The House Appropriations Committee on Wednesday advanced a $37.6 billion energy and water funding bill that would give the Nuclear Regulatory Commission slightly more money than it requested for fiscal 2018.
The appropriations legislation passed on a voice vote following a markup session that featured no discussion of the nuclear industry regulator. The full House has not scheduled time to consider the measure.
The bill would provide $954.1 million for the NRC in the next budget year, which begins Oct. 1, including $15 million in carryover funding. The agency asked for $952 million, down by close to $45 million from its fiscal 2016 budget.
The House proposal would meet the NRC’s request for $30 million from the federal Nuclear Waste Fund to resume licensing activities for the planned nuclear waste repository at Yucca Mountain in Nevada.
“The funding will support continuation of the licensing proceeding for the potential construction authorization of a repository,” NRC spokesman Neil Sheehan said by email Thursday. “Principal activities would include support to, and the restart of, the adjudicatory proceeding. The resources budgeted assume that the applicant (U.S. Department of Energy) is prepared to participate as a party to the adjudication.”
The Department of Energy would get $90 million through the House budget for its end of the licensing process for the facility that would permanently store spent nuclear reactor fuel and high-level radioactive waste. Those line items are sure to draw the ire of lawmakers from Nevada, who vehemently oppose making their state home to others’ nuclear waste but have no seats on the House Appropriations Committee.
The Obama administration DOE suspended its licensing work on Yucca Mountain in 2010, and the agency ultimately pursued a plan for development of separate repositories for commercial and defense nuclear waste in consenting communities. The Trump administration, though, has turned back to Yucca Mountain.
A federal appeals court in August 2013 ordered the NRC to continue with the licensing process even while it was suspended at DOE. NRC Chair Kristine Svinicki noted last month that the regulator had spent all but roughly $700,000 of the $13.55 million in unobligated Nuclear Waste Fund dollars it had at the time of the ruling. Work done since then has included completing a safety evaluation report on the project and producing a supplement to the site environmental impact statement. More recently, the agency has been contesting a lawsuit filed by the state of Texas demanding progress in building the Yucca Mountain storage facility.

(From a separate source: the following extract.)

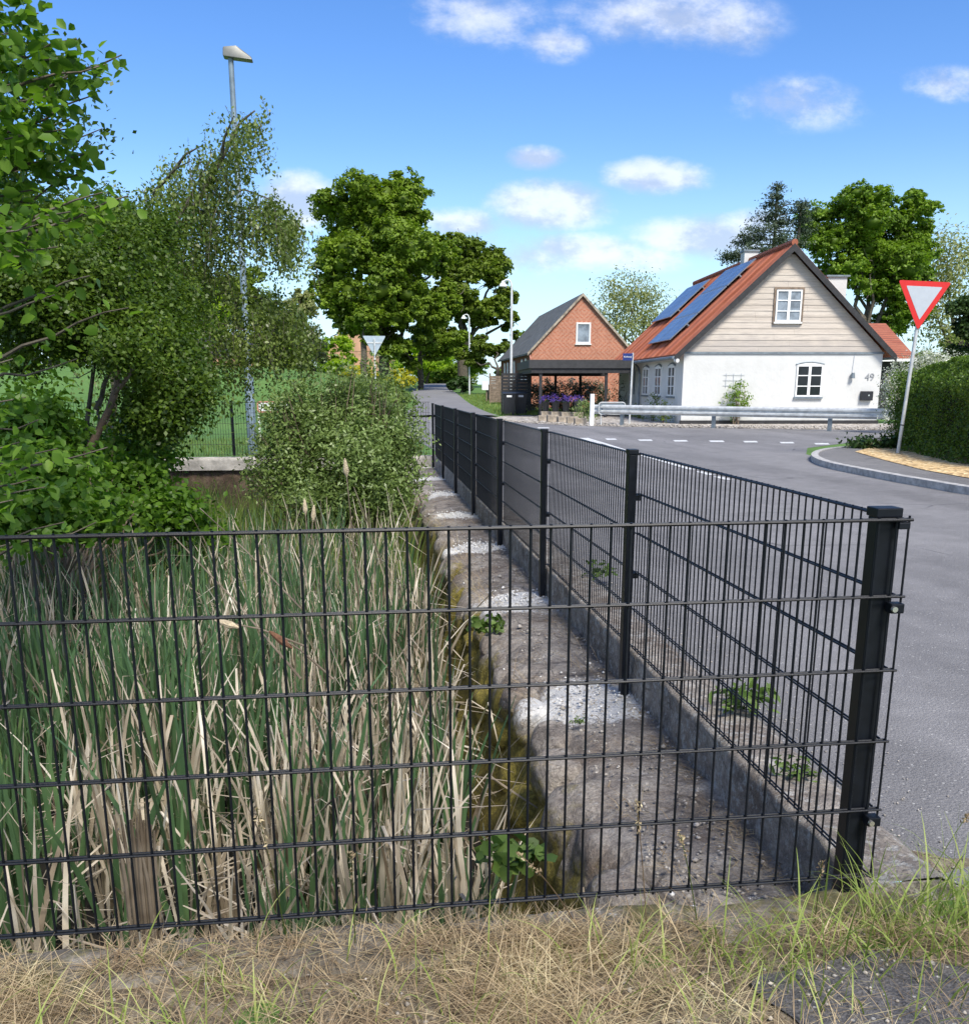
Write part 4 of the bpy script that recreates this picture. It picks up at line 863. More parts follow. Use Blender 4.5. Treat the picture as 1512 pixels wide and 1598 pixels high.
mb.build('board_panel', M['grey_wood'], o); MB().b2(-.6, -.5, -.02, .06, 0, 1.9).build('post', M['grey_wood'], o); MB().b2(.5, .6, -.02, .06, 0, 1.9).build('post', M['grey_wood'], o)
# flower pots on stone blocks
for i, (x, lab) in enumerate([(852, 'purple-flowered black pot nearest the carport post'), (867.5, 'purple-flowered black pot, second from the carport post'), (884, 'purple-flowered black pot, third from the carport post'), (902, 'purple-flowered black pot farthest right, by the green bush')]):
    p = at(x, 600, 44.2 - .9 * i * .5); o = thing('flower_pot', lab, 'flower pot', (p[0], p[1], -.09), group='black pots with purple flowers')
    MB().lathe((0, 0, .28), [(.13, 0), (.17, .40), (.18, .42), (.15, .41)], 14).build('pot', M['bin'], o, smooth=True)
    foliage('flowers', M['purple'], [((0, 0, .85), (.26, .26, .16), 26)], .06, 8, .05, o)['kind'] = 'stuff'; foliage('leaves', M['lf_ever'], [((0, 0, .72), (.17, .17, .1), 14)], .06, 8, .05, o)
    MB().b2(-.22, .22, -.18, .18, 0, .28).build('stone', M['stone_block'], o, bevel=.03)
for i, (x, y) in enumerate([(848, 655), (862, 656), (878, 657), (893, 659), (905, 660)]):
    p = gp(x, y + 3, -.1); o = MB().b2(-.22, .22, -.15, .15, 0, .25 + .04 * (i % 2)).build('stone_block', M['stone_block'], None, bevel=.04); o.location = (p[0], p[1], -.1); o.rotation_euler = (0, 0, HR + .1 * (i % 3))
    tag(o, ['rough tan block nearest the carport post', 'rough tan block, second from the carport post', 'middle rough tan block of the row below the flower pots', 'rough tan block left of the last one in the row', 'rough tan block at the right end of the row, before the guardrail'][i], 'stone', 'rough stone blocks edging the gravel')

# ================================================================ STREET FURNITURE
# guardrail
GR = [gp(923, 663, -.1), gp(1088, 670, -.1), gp(1271, 672, -.1), gp(1361, 675, -.1)]; GR = [np.array(g_[:2]) for g_ in GR]
d = (GR[3] - GR[0]) / np.linalg.norm(GR[3] - GR[0]); GS = [GR[0] + d * t for t in (0.35, 4.2, 8.2, 10.6, 14.)]; nrm_ = np.array([d[1], -d[0]])
o = thing('guardrail', 'long galvanised steel crash barrier between the road and the white house', 'guardrail', (GS[0][0], GS[0][1], -.1), math.atan2(d[1], d[0]))
prof = [(0, .42), (-.02, .45), (-.06, .47), (-.06, .52), (-.0, .555), (-.0, .595), (-.06, .63), (-.06, .68), (-.02, .70), (0, .73)]
V = [(x, y_, z) for x in (-.3, 14.5) for (y_, z) in prof]; k = len(prof); mb = MB(); mb.add([(a, b - .06, c) for a, b, c in V] + [(a, b - .054, c) for a, b, c in V], [(i, i + 1, k + i + 1, k + i) for i in range(k - 1)] + [(2 * k + i, 3 * k + i, 3 * k + i + 1, 2 * k + i + 1) for i in range(k - 1)] + [(0, k, 3 * k, 2 * k), (k - 1, 3 * k - 1, 4 * k - 1, 2 * k - 1)])
mb.build('rail', M['galv'], o, smooth=True)
for t in (.9, 4.4, 8.3, 10.9, 13.8): MB().b2(t - .055, t + .055, -.045, .06, 0, .66).build('post', M['galv_dark'], o)
MB().b2(-.38, 14.5, -.05, .02, .40, .418).build('lower_beam', M['galv'], o)
p = gp(923, 664, -.1); o = MB().box((0, 0, .55), (.15, .1, 1.12)).build('marker_post', M['white_paint'], None, bevel=.02); o.location = (p[0], p[1], -.1); tag(o, 'white wooden post at the left end of the guardrail', 'post')
# round-cornered frame board
p = at(956, 600, 36.2); o = thing('low_sign', 'low round-cornered grey sign board seen from behind above the guardrail end', 'sign', (p[0], p[1], -.1), HR)
def rrect(w_, h_, r, z0):
    P = []
    for (cx_, cz_, a0) in ((w_ / 2 - r, h_ - r, 0), (-w_ / 2 + r, h_ - r, 90), (-w_ / 2 + r, r, 180), (w_ / 2 - r, r, 270)):
        for k in range(5): a = R(a0 + k * 22.5); P.append((cx_ + r * math.cos(a), 0, z0 + cz_ + r * math.sin(a)))
    return P
MB().prism(rrect(.90, .36, .08, .42), (0, .02, 0)).build('board', M['galv_dark'], o); P = rrect(.96, .42, .1, .39); MB().tube(P + [P[0]], .022, 6).build('frame', M['galv'], o)
for s in (-.38, .38): MB().cyl((s, .03, 0), (s, .03, .75), .025, n=8).build('leg', M['galv'], o)
# street name sign
p = at(981.5, 600, 36.6); o = thing('street_sign', 'blue street name sign on a grey pole before the white house', 'sign', (p[0], p[1], -.1), HR)
MB().cyl((.06, 0, 0), (.1, 0, 2.55), .035, n=10).build('pole', M['galv'], o); pl = MB().b2(-.27, .08, -.06, -.04, 2.28, 2.53).build('plate', M['sign_blue'], o, bevel=.004)
text_mesh('lettering', 'Kirkevej', .085, .002, M['white_paint'], pl, (-.095, -.064, 2.41), (R(90), 0, 0))
# lamps
def curved_lamp(label, x, D, H_, sc):
    p = at(x, 600, D); o = thing('street_lamp', label, 'street lamp', (p[0], p[1], gz(p) - .02), 0, 'pale curved-arm street lamps along the lane')
    MB().tube([(0, 0, 0), (0, 0, H_ - .7), (-.01, 0, H_ - .25), (-.07, 0, H_ - .08), (-.18, 0, H_), (-.32, 0, H_ - .02), (-.40, 0, H_ - .08)], [.075, .06, .05, .045, .04, .04, .04], 10).build('pole', simple('pale_lamp_paint', (.60, .62, .62), .4, .1), o, smooth=True)
    MB().lathe((-.44, 0, H_ - .34), [(.19, 0), (.20, .03), (.17, .10), (.09, .20), (.07, .27), (.02, .29)], 18).build('lamp_head', M['white_paint'], o, smooth=True); return o
curved_lamp('tall pale lamp with curved arm behind the bins and carport screen', 797.5, 51.5, 6.5, 1)
curved_lamp('smaller, farther pale lamp standing at the lane by the big trees', 732.5, 80, 6.15, 1)
p = at(388.5, 600, 21); q = at(360, 88, 21); o = thing('street_lamp', 'tall grey steel lamp rising through the weeping birch', 'street lamp', (p[0], p[1], -.1))
Ht = q[2] + .1; tx, ty = q[0] - p[0], q[1] - p[1]
MB().tube([(0, 0, 0), (tx * .2, 0, Ht * .22), (tx * .22, 0, Ht * .23), (tx, ty, Ht)], [.10, .095, .07, .052], 12).build('pole', simple('lamp_pole_steel', (.19, .25, .30), .5, .3, .25, 3), o, smooth=True)
hd = MB(); hd.add([(-.14, -.13, 0), (.42, -.13, -.05), (.42, .13, -.05), (-.14, .13, 0), (-.13, -.11, .17), (.12, -.10, .2), (.12, .10, .2), (-.13, .11, .17), (.40, -.1, .01), (.40, .1, .01)],
   [(0, 1, 2, 3), (4, 7, 6, 5), (0, 3, 7, 4), (0, 4, 5, 8, 1), (3, 2, 9, 6, 7), (5, 6, 9, 8), (1, 8, 9, 2)]); hd.V = [(a + tx, b + ty, c + Ht - .02) for a, b, c in hd.V]; hd.build('lamp_head', M['lamp_grey'], o, bevel=.03, smooth=True)
# give way sign
p = gp(1401, 707, .01); o = thing('give_way_sign', 'red and white triangular give way sign on a leaning pole by the hedge', 'road sign', (p[0], p[1], 0), HR - .02)
o.rotation_euler = (R(1), R(2.3), HR)
D_ = (p[0] - CAM[0]) * math.sin(YAW) + (p[1] - CAM[1]) * math.cos(YAW); px_m = F_ / D_
Hs = (707 - 437 - 20) / px_m; sw = 77 / px_m
MB().cyl((0, 0, 0), (0, 0, Hs - .05), .034, n=12).build('pole', M['galv'], o, smooth=True)
MB().cyl((0, 0, 0.55), (0, 0, 0.57), .037, n=12).build('pole_band', M['dark_wood'], o)
def tri(s, r, cz):
    hgt = s * .866; c = [(0, cz - hgt), (s / 2, cz), (-s / 2, cz)]; P = []
    cen = np.mean(np.array(c), 0)
    for i, q in enumerate(c):
        q = np.array(q); u1 = unit(np.array(c[i - 1]) - q); u2 = unit(np.array(c[(i + 1) % 3]) - q); a = q + u1 * r; b = q + u2 * r
        for t in (0, .25, .5, .75, 1): P.append((a * (1 - t) ** 2 + 2 * q * t * (1 - t) + b * t * t))
    return [(v[0], 0, v[1]) for v in P]
pl = MB().prism([(a, -.05, c) for a, b, c in tri(sw * 1.03, .06, Hs)], (0, .012, 0)).build('plate', M['red_sign'], o)
MB().prism([(a, -.053, c) for a, b, c in tri(sw * .70, .02, Hs - sw * .095)], (0, .0025, 0)).build('white_field', M['sign_white'], pl)
MB().box((0, -.036, Hs - .2), (.1, .02, .04)).box((0, -.036, Hs - .45), (.1, .02, .04)).build('bracket', M['galv'], o)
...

The NRC budget would also feature $113.1 million for nuclear materials and waste safety oversight operations and $27.9 million for decommissioning and low-level waste activities.
Congress provides 10 percent of the NRC’s annual budget through the appropriations process, with the rest coming from fees on licensees and license applicants.
The House bill would require the Nuclear Regulatory Commission to further study its staffing and resource needs, beyond the Project Aim initiative established in 2014 to right-size the agency and increase efficiency. The agency had increased staffing in prior years in anticipation of an increase in nuclear power plants that failed to materialize.
The number of full-time equivalent employees at the NRC is down by 500 since 2014. The agency requested funding for 3,284 FTEs in its fiscal 2018 budget plan.
“The NRC is directed to provide to the Committees on Appropriations of both Houses of Congress by February 5, 2018, a report on the actions taken to improve the fidelity of agency estimates of necessary FTE levels and to optimize the structure of the agency over the next five years, including a review of the size, function, and number of program offices and regional offices,” the House Appropriations Committee said in the detailed report attached to the funding bill.
Separately, the Defense Nuclear Facilities Safety Board would receive $30.6 million in funding for fiscal 2018, and the Nuclear Waste Technical Review Board would get $3.6 million.
The Senate Appropriations Committee has not yet released its version of the energy bill.